Если бы были убраны шасси, то самолет, попав в болото, не перевернулся бы. Ох, уж это «бы». Шасси убрать — несколько секунд. Их-то у штурмана и не было.
Случаи остановки двигателя в воздухе было основным злом в эксплуатации «МиГов». Заводской брак. Уже работая в разведке, приходилось ставить источникам задание по технологии изготовления надежных лопаток для турбин реактивного двигателя — и через пять, и через десять и даже двадцать лет.
Лопатка турбины отрывалась и попадала между вращающимися частями двигателя, разрушая его. Так случилось и в этот раз. Двигатель остановился, до посадочной полосы не хватило 2–3 секунды.

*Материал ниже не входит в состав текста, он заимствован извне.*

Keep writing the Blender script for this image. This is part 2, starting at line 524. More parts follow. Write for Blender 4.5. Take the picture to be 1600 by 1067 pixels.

Из того времени память приносит радостное и трагическое, доброе и злое. Но я не хотел бы иметь память, которая создает атмосферу только спокойствия и умиротворения. Если есть Бог, значит, есть и дьявол. Такова уж доля людей — жить в добре и зле. Пусть все будет при мне всегда — это жизнь, а она многогранна. Не хочу забывать. И не могу!
Выстрел «Печального»
Профессионализм — это как умение плавать или ездить на велосипеде: или он есть, или его нет. Мой профессионализм инженера-артиллериста пригодился в более чем трагической ситуации.
В тот день были обычные учебные стрельбы. Ясная погода для летней поры — роскошь для северного края. Погода помогала новичкам из летчиков — их специально «обкатывали» в такую погоду. Во время полетов я старался быть на стоянке среди летчиков и техников. В этом была оперативная необходимость: общение создавало эффект привыкания к «особисту», восприятие его как своего коллеги по службе, эдакого доброго парня, интересного собеседника. И еще — короткие встречи с «помощниками».
В полдень со стороны Большого аэродрома донесся глухой взрыв. Расстояние в пять километров приглушило его, но как артиллерист я оценил его мощность — сильный, не похожий на разрыв снаряда или бомбы, даже цистерны с горючим. Взрыв распался на несколько более слабых. Из-за сопок возникло зарево, заметное даже в свете солнечного дня. Похоже, что-то случилось с самолетом авиации дальнего действия.
Я пошел в отдел — так всегда бывало в случае ЧП. Начальник отдела, как никогда, был мрачен:
— Только что сообщили: на взлете взорвался «ТУ-16».